Riichi City , on the other hand, has a ranked progression that works very much like an uma+oka, where 3rd and 4th are the losers, 2nd wins a little, and 1st wins a lot. The only time Riichi City  takes more ranking for 4th than rewards ranking for 1st is if you are smurfing in a room you are overqualified for, IE. you are a 4D player playing in Moon instead of Sun. This, in my opinion, gives players an option to play weaker competition when they are feeling more vulnerable at a proper cost: losing to a lower tier of competition will align you with that lower level very quickly.
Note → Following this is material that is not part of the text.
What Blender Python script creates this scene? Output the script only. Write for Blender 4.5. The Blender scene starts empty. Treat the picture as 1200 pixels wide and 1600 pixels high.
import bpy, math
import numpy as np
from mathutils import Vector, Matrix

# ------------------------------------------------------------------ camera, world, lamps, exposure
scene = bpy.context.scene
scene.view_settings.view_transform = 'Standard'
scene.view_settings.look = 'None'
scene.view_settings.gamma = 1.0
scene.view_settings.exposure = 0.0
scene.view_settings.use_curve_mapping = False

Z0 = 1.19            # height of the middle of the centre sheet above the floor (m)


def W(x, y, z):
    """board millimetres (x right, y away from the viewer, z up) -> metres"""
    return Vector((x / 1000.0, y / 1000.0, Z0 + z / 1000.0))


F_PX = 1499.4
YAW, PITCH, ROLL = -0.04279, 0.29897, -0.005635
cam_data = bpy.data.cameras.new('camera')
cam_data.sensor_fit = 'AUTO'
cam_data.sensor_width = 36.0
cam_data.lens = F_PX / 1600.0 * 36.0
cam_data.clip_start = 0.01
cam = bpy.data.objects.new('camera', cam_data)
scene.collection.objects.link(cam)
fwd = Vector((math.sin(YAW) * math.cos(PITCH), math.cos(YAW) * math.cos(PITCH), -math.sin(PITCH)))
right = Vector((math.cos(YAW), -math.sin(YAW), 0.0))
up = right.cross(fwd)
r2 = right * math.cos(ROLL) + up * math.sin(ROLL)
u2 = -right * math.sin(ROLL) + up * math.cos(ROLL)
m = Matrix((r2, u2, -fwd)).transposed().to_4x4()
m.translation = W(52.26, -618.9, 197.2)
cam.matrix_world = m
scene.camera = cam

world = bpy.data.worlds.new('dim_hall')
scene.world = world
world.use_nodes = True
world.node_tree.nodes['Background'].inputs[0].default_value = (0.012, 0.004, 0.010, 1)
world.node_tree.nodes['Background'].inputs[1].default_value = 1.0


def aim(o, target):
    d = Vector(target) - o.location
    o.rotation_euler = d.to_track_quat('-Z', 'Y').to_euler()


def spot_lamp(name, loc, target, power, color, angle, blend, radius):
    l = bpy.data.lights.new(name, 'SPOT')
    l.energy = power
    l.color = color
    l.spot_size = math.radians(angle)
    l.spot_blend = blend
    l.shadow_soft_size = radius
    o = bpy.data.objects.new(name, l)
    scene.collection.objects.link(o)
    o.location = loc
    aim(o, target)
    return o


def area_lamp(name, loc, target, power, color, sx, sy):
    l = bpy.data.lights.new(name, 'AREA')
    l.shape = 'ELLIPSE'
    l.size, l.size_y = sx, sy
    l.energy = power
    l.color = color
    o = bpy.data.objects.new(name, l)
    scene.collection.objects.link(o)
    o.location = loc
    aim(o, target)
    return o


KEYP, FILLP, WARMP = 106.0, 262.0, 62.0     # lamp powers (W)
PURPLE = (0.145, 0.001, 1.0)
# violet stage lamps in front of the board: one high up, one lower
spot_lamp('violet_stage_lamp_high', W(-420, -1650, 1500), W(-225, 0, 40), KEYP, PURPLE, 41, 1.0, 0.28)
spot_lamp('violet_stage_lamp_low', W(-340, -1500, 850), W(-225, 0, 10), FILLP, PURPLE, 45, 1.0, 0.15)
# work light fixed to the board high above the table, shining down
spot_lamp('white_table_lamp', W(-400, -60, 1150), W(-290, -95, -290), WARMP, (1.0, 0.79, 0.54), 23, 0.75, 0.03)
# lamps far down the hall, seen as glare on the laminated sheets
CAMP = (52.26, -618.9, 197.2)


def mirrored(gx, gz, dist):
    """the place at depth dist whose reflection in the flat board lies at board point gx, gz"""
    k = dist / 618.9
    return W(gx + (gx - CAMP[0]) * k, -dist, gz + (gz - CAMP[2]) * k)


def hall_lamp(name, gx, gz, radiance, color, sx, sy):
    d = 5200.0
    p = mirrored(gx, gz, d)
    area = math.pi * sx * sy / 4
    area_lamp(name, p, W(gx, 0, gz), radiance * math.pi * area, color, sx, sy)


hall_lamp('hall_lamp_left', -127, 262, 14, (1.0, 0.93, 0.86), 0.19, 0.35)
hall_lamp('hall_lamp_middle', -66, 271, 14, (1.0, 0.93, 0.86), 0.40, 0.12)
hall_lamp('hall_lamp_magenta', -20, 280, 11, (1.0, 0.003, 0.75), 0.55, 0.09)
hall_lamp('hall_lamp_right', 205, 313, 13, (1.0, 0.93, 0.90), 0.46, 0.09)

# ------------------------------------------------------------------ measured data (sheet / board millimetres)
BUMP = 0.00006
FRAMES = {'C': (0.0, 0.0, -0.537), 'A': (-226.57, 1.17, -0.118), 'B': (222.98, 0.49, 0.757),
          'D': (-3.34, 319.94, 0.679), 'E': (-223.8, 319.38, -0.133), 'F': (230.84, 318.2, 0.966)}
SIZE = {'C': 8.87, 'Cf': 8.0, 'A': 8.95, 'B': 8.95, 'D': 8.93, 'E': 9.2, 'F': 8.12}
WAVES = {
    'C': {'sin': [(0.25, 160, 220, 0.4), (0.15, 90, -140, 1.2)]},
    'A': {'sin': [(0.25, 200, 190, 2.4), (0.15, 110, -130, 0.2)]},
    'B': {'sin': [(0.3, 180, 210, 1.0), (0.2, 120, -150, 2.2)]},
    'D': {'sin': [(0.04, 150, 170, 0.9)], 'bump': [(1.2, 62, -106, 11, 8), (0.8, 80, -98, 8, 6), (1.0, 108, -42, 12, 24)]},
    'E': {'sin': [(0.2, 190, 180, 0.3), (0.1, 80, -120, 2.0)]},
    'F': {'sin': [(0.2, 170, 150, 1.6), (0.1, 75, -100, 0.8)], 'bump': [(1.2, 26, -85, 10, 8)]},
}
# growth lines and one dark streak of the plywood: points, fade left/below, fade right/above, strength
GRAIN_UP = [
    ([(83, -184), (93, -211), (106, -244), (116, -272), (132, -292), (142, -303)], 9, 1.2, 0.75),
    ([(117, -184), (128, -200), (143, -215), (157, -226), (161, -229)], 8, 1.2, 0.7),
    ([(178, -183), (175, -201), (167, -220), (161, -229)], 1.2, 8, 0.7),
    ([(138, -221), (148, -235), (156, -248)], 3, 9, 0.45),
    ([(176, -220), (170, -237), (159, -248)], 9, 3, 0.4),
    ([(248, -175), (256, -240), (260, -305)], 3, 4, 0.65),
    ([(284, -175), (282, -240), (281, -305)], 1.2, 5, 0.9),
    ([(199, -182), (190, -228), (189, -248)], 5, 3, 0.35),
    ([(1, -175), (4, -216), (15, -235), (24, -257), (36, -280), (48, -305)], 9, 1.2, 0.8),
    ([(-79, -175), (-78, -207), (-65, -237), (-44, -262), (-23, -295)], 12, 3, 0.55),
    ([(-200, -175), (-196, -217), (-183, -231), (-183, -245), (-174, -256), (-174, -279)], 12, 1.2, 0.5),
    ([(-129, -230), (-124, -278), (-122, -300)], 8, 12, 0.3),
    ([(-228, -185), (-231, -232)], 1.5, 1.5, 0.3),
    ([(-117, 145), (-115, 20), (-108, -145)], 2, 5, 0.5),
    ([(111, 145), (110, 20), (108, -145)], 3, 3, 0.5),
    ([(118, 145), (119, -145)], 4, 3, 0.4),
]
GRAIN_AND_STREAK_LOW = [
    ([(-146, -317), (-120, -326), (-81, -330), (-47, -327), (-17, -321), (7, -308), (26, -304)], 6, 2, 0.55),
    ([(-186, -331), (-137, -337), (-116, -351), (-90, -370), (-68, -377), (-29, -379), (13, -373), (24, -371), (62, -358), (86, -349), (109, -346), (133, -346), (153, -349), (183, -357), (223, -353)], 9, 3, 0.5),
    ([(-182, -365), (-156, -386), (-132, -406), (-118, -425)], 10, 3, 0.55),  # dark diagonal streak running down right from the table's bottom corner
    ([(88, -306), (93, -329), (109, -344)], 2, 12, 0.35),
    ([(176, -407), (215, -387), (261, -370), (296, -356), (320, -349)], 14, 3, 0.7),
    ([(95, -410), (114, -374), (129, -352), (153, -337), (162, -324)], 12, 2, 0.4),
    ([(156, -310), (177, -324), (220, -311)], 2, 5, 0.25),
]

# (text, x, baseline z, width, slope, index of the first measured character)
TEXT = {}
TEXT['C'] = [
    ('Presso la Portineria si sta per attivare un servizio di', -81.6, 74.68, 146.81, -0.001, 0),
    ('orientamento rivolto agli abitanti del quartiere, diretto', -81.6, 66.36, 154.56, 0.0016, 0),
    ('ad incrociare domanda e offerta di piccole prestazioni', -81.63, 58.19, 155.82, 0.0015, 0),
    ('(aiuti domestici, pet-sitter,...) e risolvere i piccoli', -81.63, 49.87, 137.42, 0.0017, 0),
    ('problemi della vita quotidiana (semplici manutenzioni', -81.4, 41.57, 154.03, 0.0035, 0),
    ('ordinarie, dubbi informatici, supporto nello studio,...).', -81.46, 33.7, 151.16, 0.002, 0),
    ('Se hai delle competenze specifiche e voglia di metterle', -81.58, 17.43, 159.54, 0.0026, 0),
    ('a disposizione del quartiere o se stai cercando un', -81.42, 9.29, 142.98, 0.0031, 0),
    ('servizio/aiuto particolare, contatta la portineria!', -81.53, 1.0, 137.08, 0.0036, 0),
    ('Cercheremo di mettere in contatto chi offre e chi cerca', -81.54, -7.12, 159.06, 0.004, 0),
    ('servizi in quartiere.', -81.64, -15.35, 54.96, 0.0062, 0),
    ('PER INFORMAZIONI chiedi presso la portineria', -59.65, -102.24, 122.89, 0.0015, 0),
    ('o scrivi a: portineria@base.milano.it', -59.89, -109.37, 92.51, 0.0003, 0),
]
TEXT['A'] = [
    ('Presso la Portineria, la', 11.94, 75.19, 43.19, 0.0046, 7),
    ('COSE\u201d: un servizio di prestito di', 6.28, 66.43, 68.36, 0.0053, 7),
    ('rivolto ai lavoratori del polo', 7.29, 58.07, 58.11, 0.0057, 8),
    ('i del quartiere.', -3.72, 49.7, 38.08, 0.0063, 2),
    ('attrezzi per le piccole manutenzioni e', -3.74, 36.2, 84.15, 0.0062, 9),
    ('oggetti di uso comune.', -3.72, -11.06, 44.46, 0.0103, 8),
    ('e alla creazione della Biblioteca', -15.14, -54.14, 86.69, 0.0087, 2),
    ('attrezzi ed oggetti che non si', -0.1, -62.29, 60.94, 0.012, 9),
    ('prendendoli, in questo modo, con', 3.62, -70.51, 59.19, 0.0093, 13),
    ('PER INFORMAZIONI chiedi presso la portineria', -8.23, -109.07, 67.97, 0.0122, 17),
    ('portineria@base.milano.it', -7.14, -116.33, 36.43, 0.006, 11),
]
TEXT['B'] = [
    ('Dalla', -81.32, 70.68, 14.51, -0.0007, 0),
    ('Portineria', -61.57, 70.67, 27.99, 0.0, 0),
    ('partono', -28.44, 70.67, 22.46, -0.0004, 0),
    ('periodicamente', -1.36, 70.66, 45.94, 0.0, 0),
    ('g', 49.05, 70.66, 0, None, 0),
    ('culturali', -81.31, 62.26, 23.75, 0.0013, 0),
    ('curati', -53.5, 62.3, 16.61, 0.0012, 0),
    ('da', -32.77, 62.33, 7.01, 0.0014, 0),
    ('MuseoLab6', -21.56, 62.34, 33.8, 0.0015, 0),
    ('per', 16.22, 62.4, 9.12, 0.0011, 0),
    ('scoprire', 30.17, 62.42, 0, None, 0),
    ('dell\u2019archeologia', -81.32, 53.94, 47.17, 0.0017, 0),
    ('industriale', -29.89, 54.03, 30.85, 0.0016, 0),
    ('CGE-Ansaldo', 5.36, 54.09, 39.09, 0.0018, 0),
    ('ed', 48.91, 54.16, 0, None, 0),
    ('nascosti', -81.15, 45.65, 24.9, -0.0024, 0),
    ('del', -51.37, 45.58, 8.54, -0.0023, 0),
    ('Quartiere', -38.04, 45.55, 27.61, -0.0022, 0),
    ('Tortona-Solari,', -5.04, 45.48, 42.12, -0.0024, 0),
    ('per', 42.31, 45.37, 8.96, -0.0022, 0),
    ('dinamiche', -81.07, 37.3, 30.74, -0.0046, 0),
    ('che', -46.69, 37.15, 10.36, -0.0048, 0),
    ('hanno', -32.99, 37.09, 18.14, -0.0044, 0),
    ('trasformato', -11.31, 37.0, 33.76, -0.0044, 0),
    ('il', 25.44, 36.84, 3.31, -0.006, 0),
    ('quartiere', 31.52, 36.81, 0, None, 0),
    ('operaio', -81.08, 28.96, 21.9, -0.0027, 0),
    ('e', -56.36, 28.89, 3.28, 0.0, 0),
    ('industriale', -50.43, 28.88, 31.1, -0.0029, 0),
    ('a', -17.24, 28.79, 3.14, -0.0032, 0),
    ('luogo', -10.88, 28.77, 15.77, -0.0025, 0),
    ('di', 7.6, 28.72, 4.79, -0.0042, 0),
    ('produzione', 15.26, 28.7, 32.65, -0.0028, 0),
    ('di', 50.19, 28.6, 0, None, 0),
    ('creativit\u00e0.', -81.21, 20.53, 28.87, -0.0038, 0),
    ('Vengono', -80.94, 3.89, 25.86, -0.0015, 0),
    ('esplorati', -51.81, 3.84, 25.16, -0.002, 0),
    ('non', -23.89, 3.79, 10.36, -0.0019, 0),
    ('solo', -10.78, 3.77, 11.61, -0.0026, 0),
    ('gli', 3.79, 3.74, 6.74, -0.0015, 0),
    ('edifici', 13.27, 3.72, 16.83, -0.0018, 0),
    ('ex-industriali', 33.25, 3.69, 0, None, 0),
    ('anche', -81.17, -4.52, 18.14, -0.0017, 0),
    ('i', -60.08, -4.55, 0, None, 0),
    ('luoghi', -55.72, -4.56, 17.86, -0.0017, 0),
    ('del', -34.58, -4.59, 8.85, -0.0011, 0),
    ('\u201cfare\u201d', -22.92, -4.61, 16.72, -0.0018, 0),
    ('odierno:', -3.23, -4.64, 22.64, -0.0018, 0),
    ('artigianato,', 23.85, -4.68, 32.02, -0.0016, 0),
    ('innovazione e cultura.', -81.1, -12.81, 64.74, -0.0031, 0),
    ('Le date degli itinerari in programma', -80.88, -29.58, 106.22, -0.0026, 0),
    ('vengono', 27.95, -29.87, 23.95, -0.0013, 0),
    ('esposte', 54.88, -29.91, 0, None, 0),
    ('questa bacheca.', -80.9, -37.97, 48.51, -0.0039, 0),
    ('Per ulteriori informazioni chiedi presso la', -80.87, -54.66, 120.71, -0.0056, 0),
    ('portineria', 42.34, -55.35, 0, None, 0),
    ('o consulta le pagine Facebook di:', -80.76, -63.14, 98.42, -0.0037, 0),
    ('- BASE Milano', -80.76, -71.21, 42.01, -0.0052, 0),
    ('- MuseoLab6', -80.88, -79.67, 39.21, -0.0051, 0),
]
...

So player roles and priorities with regard to placing in Riichi City mirrors much more closely how people actually play mahjong:

1st wants to fight against other people coming for the most incentivized position, so they want to win more to increase their lead and have a better chance of turtling up and weathering the storm of the table.
2nd wants to fight 1st, because 1st has an Oka bonus that they want. They also want to keep a positive record, so they must defend against 3rd.
3rd wants to go from being negative to being positive, so they have 2nd, and in close games even 1st in their sights.  4th has nobody to target except 3rd, so they must pay attention to that player.
4th has nothing more to lose, so they must play to overtake 3rd, or if the game is close, overtake 2nd and end positively.

This dynamic struggles to exist when placing 4th is so heavily penalized. I feel that the more people play Riichi City's ranked, the more accurate those ranks become of powerful players. Finishing in 1st is my preferred method of last place avoidance because it feels good, it allows for much more diverse playstyles, and it's the coolest obviously 💪😎. 

I prefer climbing in Riichi City's ranked because it doesn't pressure you to play in a way that only makes sense online, but you CAN if you want!